Applet: Unique Sink Orientation



Instruction

  1. Choose "3-cube" or "4-cube" or "5-cube".
  2. Press "random generation".
    (5-cube takes some time (about 30 seconds).)
  3. "Evaluation: 0" will appear.
  4. Click vertices and find the sink.

  5. If you press "show whole orientation", then you can look at the whole orientation on the cube.
  6. If you press "show vertices", then you can look at the labels of the vertices (which will help you to find an antipodal vertex).
  7. If you press "show outmap", then you can look at the out-map of the given unique sink orientation.
    The out-map s of an orientation is a map assigning to each vertex the set of all the directions of the out-going edges from this vertex.
    A sink can be characterized as a vertex v such that s(v) is empty.
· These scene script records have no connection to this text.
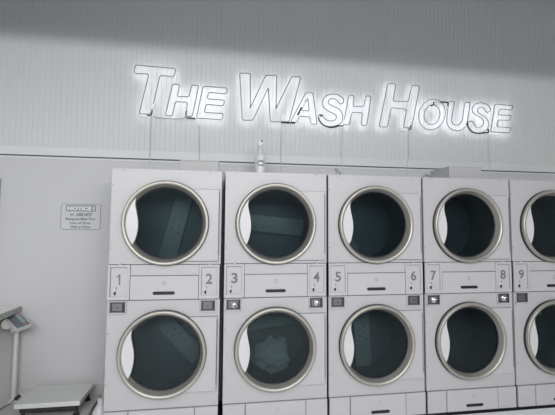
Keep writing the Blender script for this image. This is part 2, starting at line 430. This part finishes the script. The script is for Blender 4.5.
for i in range(5):
    t = empty('stacked_dryer', (0.8*i + (-0.013 if i == 0 else 0.004), 0, 0), LABELS[i], 'dryer', 'stacked tumble dryers in a row')
    if i == 0: t.rotation_euler.y = 0.0035
    shared('cabinet', 'cab', b_body, ('body', 'enamel'), t)
    for lv, (zc, z0, z1) in enumerate(((ZC[0], 1.184, TOP), (ZC[1], 0.170, 0.928))):
        f = shared('front_panel', f'fas{lv}', lambda: b_fascia(z0, z1, zc), 'enamel', t)
        sc_pts = [(0.085, TOP-0.012), (0.70, TOP-0.012), (0.010, TOP-0.12), (0.012, 1.30)] if lv == 0 else [(0.012, 0.70), (0.012, 0.35)]
        for q in sc_pts:
            shared('screw', 'scr', lambda: b_screws([(0, 0)]), 'seam', f).location = (q[0], 0, q[1])
        d = shared('door', f'door{lv}', lambda: b_doorpanel(zc), 'enamel_b', t, True)
        shared('seam', f'dback{lv}', lambda: b_doorback(zc), 'seam', d)
        setp(shared('gasket', f'gask{lv}', lambda: b_gasket(zc), 'rubber', d, True), 'black rubber edge')
        setp(shared('ring', f'ring{lv}', lambda: b_ring(zc), 'steel', d, True), 'brushed steel ring')
        shared('inner_gasket', f'ig{lv}', lambda: b_innerring(zc), 'rubber', d, True)
        setp(shared('window_pane', f'gl{lv}', lambda: b_glass(zc), 'glass', d, True), 'dark tinted round glass')
        shared('handle', f'hd{lv}', lambda: b_handle(zc), 'plastic', d, True)
        shared('handle_edge', f'hl{lv}', lambda: b_handlelip(zc), 'rubber', d, True)
        shared('hinge', f'hi{lv}', lambda: b_hinge(zc), 'seam', d)
        dr = shared('drum', f'drum{lv}', lambda: b_drum(zc), 'drum', t, True)
        a, off = BAND[(i, lv)]
        finish('drum_band', b_band(zc, a, off), ('band', 'hole'), dr, True)
        # drawer rows
    for s, (a, b) in enumerate((N0, N1)):
        key = f'np{s}'
        np_ = shared('number_panel', key, lambda: b_numpanel(a, b), 'enamel_b', t)
        shared('panel_recess', f'ns{s}', lambda: b_numseam(a, b), 'seam', np_)
        shared('lock', f'lk{s}', lambda: b_lock(a+0.050 if s == 0 else a+0.047, 0), ('black', 'plastic', 'digit'), np_)
        num = 2*i+1+s
        if num <= 9:
            bm = bmesh.new(); dx = (0.076 if s == 0 else 0.072)
            if num == 1: prism(bm, [(a+dx-0.003, 1.039), (a+dx+0.007, 1.039), (a+dx+0.007, 1.115), (a+dx-0.001, 1.115), (a+dx-0.007, 1.106), (a+dx-0.018, 1.100), (a+dx-0.018, 1.092), (a+dx-0.003, 1.096)], -0.0050, -0.0042)
            else: add_text(bm, str(num), 0.1, a+dx, -0.0045, 1.077, off=0.0020, height=0.076, width=0.048)
            setp(finish('digit', bm, 'digit', np_), f'grey number {num}')
        ca = (0.020, 0.125) if s == 0 else (0.650, 0.752)
        cb = shared('coin_box', f'cb{s}', lambda: b_coin(*ca), ('coinmetal', 'enamel_b', 'coindark'), t)
        big = KNOB[i][s]
        shared('coin_button', f'bt{s}{big}', lambda: b_btn((ca[0]+ca[1])/2+(0.006 if big else 0), 0.882, big), ('chrome', 'coindark'), cb, True)
    st = shared('trim_strip', 'strip', lambda: bx(0.153, 0.632, -0.006, 0.0, 1.106, 1.180, bev=0.001), 'enamel', t)
    dw = shared('lint_drawer', 'dw0', lambda: bx(0.154, 0.630, -0.012, 0.0, 0.934, 1.1, bev=0.002), 'enamel_b', t)
    shared('drawer_pull', 'sl0', lambda: b_slot(0.310, 0.464, 0.979), 'rubber', dw)
    shared('emblem', 'lg0', lambda: b_logo(0.387, 1.051), 'digit', dw)
    shared('seam', 'seam0', lambda: bx(0.003, W-0.003, -0.0015, 0.003, 0.926, 0.9345), 'seam', t)
    shared('seam', 'seam1', lambda: bx(0.150, 0.6345, -0.004, 0.003, 0.934, 1.1065), 'seam', t)
    shared('seam', 'seam2', lambda: bx(0.003, W-0.003, -0.0012, 0.003, 0.0, 0.1715), 'seam', t)
    dw = shared('lower_drawer', 'dw1', lambda: bx(0.171, 0.619, -0.013, 0.0, 0.001, 0.1655, bev=0.002), 'enamel_b', t)
    shared('drawer_pull', 'sl1', lambda: b_slot(0.334, 0.486, 0.043), 'rubber', dw)
    shared('emblem', 'lg1', lambda: b_logo(0.405, 0.113), 'digit', dw)
    for s, (a, b) in enumerate(((0.006, 0.164), (0.623, W-0.004))):
        kp = shared('kick_panel', f'kp{s}', lambda: bx(a, b, -0.013, 0.0, 0.001, 0.1655, bev=0.002), 'enamel_b', t)
        for q in ((a+0.028, 0.13), (b-0.028, 0.13), (a+0.028, 0.035), (b-0.028, 0.035)):
            shared('screw', 'kps', lambda: b_screws([(0, 0)], 0, 0.0035), 'cable', kp).location = (q[0], -0.013, q[1])

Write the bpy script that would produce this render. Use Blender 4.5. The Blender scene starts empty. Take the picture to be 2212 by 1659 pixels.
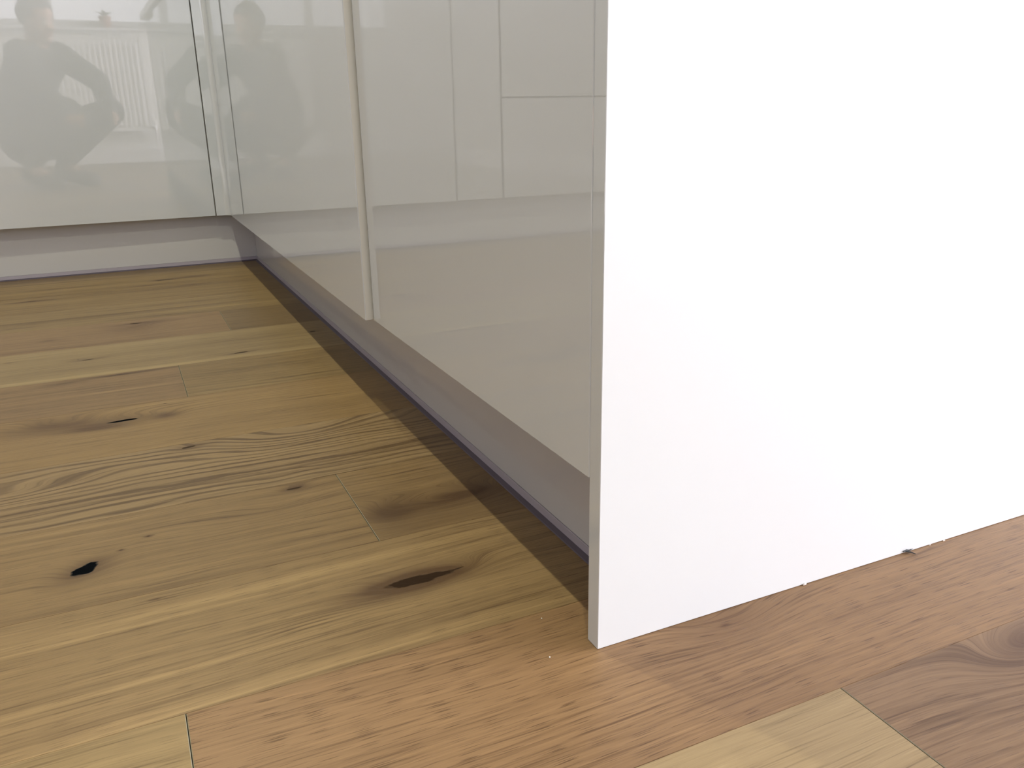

What is the Unique Sink Orientation?

Consider a polytope (i.e., a bounded convex polyhedron). Then, assign an orientation to each edge of this polytope. A unique sink orientation is such an orientation that every face has a unique sink. At moment, we consider only a unique sink orientation of d-dimensional cubes. An example of a unique sink orientation of cubes is linear programming problem. When we consider a generic linear function over a polytope combinatorially equivalent to a cube, then this gives rise to a unique sink orientation. The smallest enclosing ball problems and a class of the linear complimentarity problems also yield unique sink orientations of a cube.

The Unique Sink Orientation Programming is a problem to find, when a unique sink orientation is given, the sink of this orientation. In this problem, a unique sink orientation is given by an oracle, and when we evaluate a vertex then the oracle gives us the orientations of the edges incident to the evaluated vertex. In this situation, we want to find a good algorithm which requires as small number of evaluations as possible until we evaluate the sink. (Note that even if we can tell where is the sink by the orientation, we must 'evaluate' the sink itself.) Szabo and Welzl showed that for 3-cubes an optimal deterministic algorithm needs at most 5 evaluations, and for 4-cubes an optimal deterministic algorithm needs at most 7 evaluations. For 5-cubes, FibonnaciSeesaw Algorithm by Szabo and Welzl takes at most 13 evaluations, but this is not known optimal.


Note (added on March 28, 2002)

I. Schurr noticed that the generation method that I use is not a uniformly random generation of the unique orientations. I am going to change the method, soon or later.